If validation succeeds (including if no validators are defined), validate() returns null

Person = Scheming.create {name : String}
      
bill = new Person {name : 'bill}

errors = bill.validate() # null

Validation failure messages

A validator function should return true if it passes. Any other return value will be treated as validation failure. If a validator returns a string, that string will be treated as the failure message. If a validator throws an error at any point, the error.message property will be treated as the failure message. Otherwise, the validation will fail with a generic error message.

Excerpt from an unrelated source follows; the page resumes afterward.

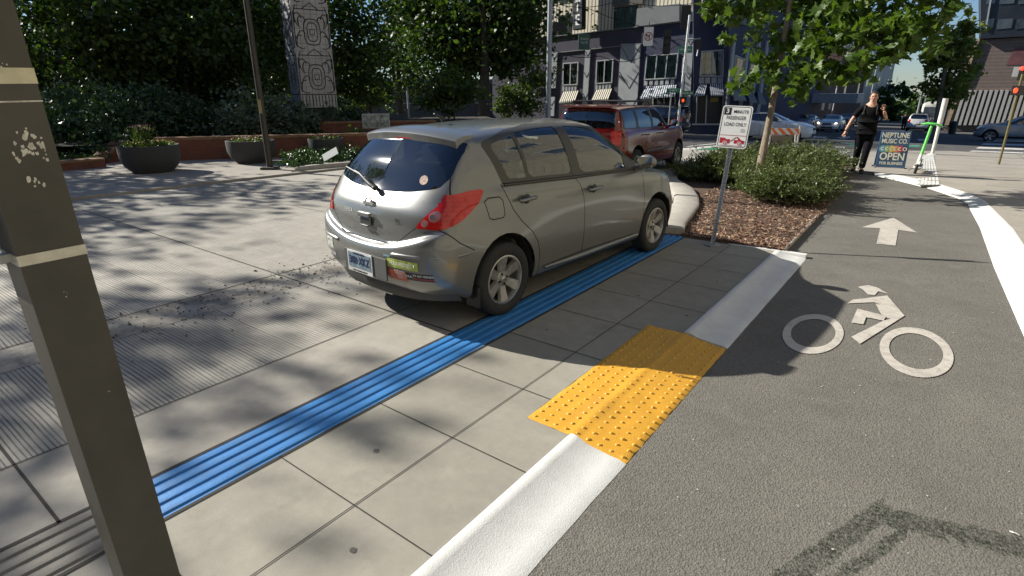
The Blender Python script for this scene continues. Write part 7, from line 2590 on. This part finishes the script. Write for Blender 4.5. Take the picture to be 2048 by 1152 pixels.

If multiple validators are defined, all will be run against the value. The errors object will return error messages for all validators that failed.

Person = Scheming.create 
  name : 
    type : String
    validate : [
      -> return "Error number one"
      -> throw new Error "Error number two"
      -> return true
      -> return false
    ]
    
bill = new Person()

errors = bill.validate() 
# returns null, because bill object does not have a name defined, and name is not required

bill.name = 'bill'
errors = bill.validate()
# {name : ["Error number one", "Error number two", "Validation error occurred."]}

Required and Validators

The required configuration is a special validator that checks if the value is defined. If required validation fails, other validators will not be run. This means that validators are guaranteed to receive a value, and do not need to do null checking.

Person = Scheming.create 
  name : 
    type : String
    required : true
    validate : [
      -> return "Error number one"
      -> throw new Error "Error number two"
      -> return true
      -> return false
    ]
    
bill = new Person()

errors = bill.validate() 
# {name : ["Field is required."]}

Instance.watch()

TODO! The goal is to make instances reactive, so that you can register for changes on an instance or individual properties of an instance.